Yes, yes, but not to worry. Mr Kerry and Mr Obama agree the AU is not perfect and should be reformed before America joins. Indeed, let’s suppose they have spent the past few months shuttling between the capitals of North and Central America to achieve this. The results have been disappointing and tend to show just how hard it is to get agreement to change anything as unwieldy as the AU, but no matter, we would advise the Americans to go ahead and join anyway. It’s in our interest that they do so.

Perhaps you think my analogy unfair? We are already in the EU, whereas I am suggesting that America joins the — currently fictional — AU. So what? Surely the decision is identical. If the AU/EU is worth joining, then it’s not worth leaving, and vice versa. Perhaps you feel the cultural and economic differences between Seattle and Tegucigalpa are greater than between Manchester and Athens. I don’t agree. Perhaps you think it unrealistic to expect such a big country as America to subsume itself into such an arrangement. Well, Britain is vastly bigger than many very successful, independent countries and has the fifth largest economy in the world. America could expect to boss the AU far more than we get our way in the EU.

Perhaps you think America should be more concerned with building free trade and good relations with people on other continents, rather than the countries that happen to be next door: that is, with China, Russia, Brazil, Europe. In which case, don’t you think the same is true for Britain? Silicon Valley has benefited from a flow of talent from the Indian subcontinent — precisely what we have denied our creative industries here as we struggle to control immigration overall but are not allowed to restrict numbers from one particular landmass.
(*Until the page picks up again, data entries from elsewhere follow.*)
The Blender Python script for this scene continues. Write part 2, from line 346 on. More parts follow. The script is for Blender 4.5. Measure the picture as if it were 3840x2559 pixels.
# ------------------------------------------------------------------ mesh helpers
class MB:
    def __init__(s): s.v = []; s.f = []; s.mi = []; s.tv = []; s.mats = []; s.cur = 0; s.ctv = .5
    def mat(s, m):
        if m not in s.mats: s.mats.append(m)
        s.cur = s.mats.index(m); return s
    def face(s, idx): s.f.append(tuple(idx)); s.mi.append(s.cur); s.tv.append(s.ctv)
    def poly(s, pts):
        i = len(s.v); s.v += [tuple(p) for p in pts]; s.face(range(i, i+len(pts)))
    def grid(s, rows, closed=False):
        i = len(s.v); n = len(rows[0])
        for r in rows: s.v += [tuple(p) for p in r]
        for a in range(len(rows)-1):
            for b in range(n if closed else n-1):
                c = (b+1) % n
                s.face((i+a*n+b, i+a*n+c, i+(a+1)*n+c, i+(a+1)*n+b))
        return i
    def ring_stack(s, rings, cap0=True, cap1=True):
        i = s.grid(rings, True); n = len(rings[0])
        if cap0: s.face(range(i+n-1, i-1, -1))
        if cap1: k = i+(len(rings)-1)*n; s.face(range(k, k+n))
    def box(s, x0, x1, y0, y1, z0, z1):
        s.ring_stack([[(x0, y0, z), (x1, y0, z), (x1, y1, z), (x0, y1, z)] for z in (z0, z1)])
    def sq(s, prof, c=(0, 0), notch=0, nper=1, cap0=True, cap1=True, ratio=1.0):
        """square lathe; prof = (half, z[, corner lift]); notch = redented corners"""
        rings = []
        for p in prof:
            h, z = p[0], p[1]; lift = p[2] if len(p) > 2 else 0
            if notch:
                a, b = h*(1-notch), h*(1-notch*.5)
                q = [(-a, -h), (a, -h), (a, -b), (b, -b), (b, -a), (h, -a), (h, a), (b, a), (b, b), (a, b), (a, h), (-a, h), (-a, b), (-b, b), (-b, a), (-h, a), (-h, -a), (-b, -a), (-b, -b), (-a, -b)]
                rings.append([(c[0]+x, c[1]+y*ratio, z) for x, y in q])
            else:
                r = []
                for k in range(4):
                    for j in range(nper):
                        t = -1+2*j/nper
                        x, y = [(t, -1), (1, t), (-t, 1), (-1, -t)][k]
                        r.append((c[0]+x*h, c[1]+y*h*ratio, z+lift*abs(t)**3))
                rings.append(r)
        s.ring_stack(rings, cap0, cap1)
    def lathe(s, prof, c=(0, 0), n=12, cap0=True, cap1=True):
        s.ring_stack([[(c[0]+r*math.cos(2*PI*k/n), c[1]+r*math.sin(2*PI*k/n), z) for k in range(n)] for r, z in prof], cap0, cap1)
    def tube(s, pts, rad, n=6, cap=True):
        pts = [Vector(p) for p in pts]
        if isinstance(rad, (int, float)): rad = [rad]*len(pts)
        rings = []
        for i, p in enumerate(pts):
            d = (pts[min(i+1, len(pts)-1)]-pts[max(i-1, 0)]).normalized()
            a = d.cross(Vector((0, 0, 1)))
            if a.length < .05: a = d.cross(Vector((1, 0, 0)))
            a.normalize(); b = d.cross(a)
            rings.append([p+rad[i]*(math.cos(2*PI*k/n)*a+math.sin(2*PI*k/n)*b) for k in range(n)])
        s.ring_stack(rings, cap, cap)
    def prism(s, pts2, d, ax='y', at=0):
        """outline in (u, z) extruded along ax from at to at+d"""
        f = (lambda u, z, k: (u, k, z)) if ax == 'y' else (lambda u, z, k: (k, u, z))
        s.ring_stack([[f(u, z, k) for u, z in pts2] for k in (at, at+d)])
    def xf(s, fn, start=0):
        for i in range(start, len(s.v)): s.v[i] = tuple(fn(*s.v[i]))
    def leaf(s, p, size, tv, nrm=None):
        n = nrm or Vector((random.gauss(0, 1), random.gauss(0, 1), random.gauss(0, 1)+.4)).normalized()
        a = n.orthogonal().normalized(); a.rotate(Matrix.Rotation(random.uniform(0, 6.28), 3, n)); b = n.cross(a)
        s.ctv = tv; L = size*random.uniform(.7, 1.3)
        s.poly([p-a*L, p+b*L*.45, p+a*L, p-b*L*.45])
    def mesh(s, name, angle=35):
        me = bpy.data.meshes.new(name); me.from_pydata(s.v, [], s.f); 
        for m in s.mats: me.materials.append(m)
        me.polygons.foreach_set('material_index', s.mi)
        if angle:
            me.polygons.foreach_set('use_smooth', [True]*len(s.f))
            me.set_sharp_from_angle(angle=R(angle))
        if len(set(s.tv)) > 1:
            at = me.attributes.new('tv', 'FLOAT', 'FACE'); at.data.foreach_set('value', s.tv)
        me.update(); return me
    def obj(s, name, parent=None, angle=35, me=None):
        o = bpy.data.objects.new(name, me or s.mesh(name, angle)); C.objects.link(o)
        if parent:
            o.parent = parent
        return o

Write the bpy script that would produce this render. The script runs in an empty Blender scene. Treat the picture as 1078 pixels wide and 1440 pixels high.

There is a serious point here. Most Americans I know think Britain would be mad to leave the EU, but that’s because they think the EU is like Nato or Nafta or the Organisation of American States — a club of nations bound by a treaty. They think it is a trading bloc. They do not appreciate that it is a common government, run by a common bureaucracy and answerable to a common court system. Once you explain this, by using the analogy I just used, they get it immediately. They would never join the AU in a million years.

And then pause to consider the irony of America, a country born in rebellion against being governed by others through a democratic deficit, lecturing the British on how we should stay inside the EU. The chairman of Conservatives for Britain, Steve Baker MP had this to say about John Kerry’s remarks: ‘I refer Mr Kerry to the US Declaration of Independence. We will do peacefully at the ballot box that for which his nation fought a war of bloody insurrection. If the USA must express a view on the UK’s right to the separate and equal status among the nations of the world to which many of us feel entitled, perhaps they might consider whether they wish to discuss their back taxes.’

Put your money where your mouth is, Mr Kerry. Unite your own continent into a superstate first before you tell us to do the same.